En México, la violencia de género no es un fenómeno aislado ni casual. Es una realidad sistemática que se ha normalizado al punto de volverse una estadística más, un titular efímero, un caso que indigna por un momento antes de desvanecerse en el olvido colectivo. Pero cuando el ataque ocurre en plena transmisión en vivo, frente a miles de espectadores, el velo de indiferencia se rompe por un instante, dejando al descubierto lo que muchas mujeres viven día a día: la vulnerabilidad de existir en un país que les falla una y otra vez.
El asesinato de Valeria Márquez es el último eslabón en una cadena de violencia que parece no tener fin. Influencer, creadora de contenido, joven con aspiraciones y proyectos. La visibilidad que construyó en plataformas digitales no solo le permitió conectar con su audiencia, sino que la puso en una posición de riesgo que no debería existir. En un país donde ser mujer implica estar en constante estado de alerta, cualquier grado de exposición puede convertirse en una sentencia.
Las cifras confirman lo que la realidad grita: en México, cada día asesinan a un promedio de 10 mujeres. La impunidad es la norma, no la excepción. El 97% de los feminicidios quedan sin justicia, y la respuesta institucional sigue siendo insuficiente, cuando no negligente. Las campañas de prevención se diluyen ante la falta de acciones concretas, las autoridades repiten discursos vacíos, y la indignación social se enfrenta a una maquinaria que, lejos de resolver el problema, lo perpetúa.

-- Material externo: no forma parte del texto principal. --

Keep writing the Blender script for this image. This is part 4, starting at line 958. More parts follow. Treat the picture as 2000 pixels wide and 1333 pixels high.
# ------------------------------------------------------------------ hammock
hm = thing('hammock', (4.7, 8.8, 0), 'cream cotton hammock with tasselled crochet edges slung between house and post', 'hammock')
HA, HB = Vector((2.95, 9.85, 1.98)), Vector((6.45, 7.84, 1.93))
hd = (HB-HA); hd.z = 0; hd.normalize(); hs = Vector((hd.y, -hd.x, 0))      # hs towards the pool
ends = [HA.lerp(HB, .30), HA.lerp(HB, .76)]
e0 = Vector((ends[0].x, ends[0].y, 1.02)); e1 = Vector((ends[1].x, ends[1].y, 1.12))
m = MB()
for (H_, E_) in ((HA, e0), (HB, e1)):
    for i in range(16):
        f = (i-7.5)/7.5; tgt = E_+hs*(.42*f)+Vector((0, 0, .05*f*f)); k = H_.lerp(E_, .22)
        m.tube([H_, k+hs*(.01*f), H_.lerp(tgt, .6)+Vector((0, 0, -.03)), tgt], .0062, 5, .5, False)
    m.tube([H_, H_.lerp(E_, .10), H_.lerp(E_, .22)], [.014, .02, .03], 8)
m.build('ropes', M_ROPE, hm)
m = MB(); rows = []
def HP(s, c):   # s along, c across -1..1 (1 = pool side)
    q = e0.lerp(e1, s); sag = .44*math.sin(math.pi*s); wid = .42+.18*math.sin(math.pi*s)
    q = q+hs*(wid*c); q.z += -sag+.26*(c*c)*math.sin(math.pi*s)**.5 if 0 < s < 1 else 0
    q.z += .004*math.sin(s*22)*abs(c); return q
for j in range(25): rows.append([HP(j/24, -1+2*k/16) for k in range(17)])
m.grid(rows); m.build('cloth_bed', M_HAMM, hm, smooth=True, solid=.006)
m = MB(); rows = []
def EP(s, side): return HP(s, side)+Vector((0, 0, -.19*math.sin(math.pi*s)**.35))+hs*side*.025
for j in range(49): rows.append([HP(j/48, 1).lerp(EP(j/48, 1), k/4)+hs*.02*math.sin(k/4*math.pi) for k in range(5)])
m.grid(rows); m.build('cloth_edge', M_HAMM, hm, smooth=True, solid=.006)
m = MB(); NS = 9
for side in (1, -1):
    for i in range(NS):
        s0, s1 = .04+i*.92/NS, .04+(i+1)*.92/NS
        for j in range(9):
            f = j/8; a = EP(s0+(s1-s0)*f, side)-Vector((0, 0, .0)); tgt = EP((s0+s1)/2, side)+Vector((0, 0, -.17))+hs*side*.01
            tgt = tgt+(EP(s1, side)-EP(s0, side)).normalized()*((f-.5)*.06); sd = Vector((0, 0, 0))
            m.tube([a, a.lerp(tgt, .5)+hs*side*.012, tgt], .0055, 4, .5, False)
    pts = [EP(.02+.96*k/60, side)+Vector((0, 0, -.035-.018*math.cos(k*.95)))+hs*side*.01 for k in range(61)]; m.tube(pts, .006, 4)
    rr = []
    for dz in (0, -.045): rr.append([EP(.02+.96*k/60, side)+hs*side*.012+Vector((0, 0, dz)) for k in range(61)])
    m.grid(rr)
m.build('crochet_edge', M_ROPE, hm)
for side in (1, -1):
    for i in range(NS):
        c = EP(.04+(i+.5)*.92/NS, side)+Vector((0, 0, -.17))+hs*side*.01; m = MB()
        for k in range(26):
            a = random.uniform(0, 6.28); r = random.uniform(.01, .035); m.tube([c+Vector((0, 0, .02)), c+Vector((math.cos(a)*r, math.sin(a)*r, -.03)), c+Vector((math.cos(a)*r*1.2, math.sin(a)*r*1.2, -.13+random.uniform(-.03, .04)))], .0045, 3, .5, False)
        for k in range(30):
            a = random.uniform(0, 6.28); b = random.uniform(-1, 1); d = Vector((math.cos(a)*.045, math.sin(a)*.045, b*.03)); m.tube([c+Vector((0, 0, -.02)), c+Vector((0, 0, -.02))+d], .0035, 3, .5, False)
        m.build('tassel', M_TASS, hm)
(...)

Pero la violencia de género no es solo una cuestión de números, sino de historias. Mujeres que desaparecen y cuyos nombres son recordados solo cuando sus casos logran trascender en redes. Mujeres que alzan la voz y encuentran represalias en lugar de protección. Mujeres que, como Valeria, jamás deberían haber sido víctimas, pero que en un país impune, la visibilidad se convierte en un arma de doble filo.
Las redes sociales, que en muchos casos han servido como plataformas de denuncia y organización, también exponen a las creadoras de contenido a riesgos que parecen ir en aumento. La misoginia digital es solo una extensión de la violencia estructural: amenazas, acoso, doxxing, discursos de odio. La agresión empieza en los comentarios y puede terminar en la realidad.
¿Qué podemos hacer cuando la indignación no es suficiente? La sociedad sigue luchando, denunciando, resistiendo. Pero el cambio solo llegará cuando la violencia deje de ser un destino inevitable, cuando la impunidad deje de ser el sello de un sistema roto, cuando ser mujer y visible no signifique estar en peligro. Hasta entonces, seguimos gritando, seguimos exigiendo justicia.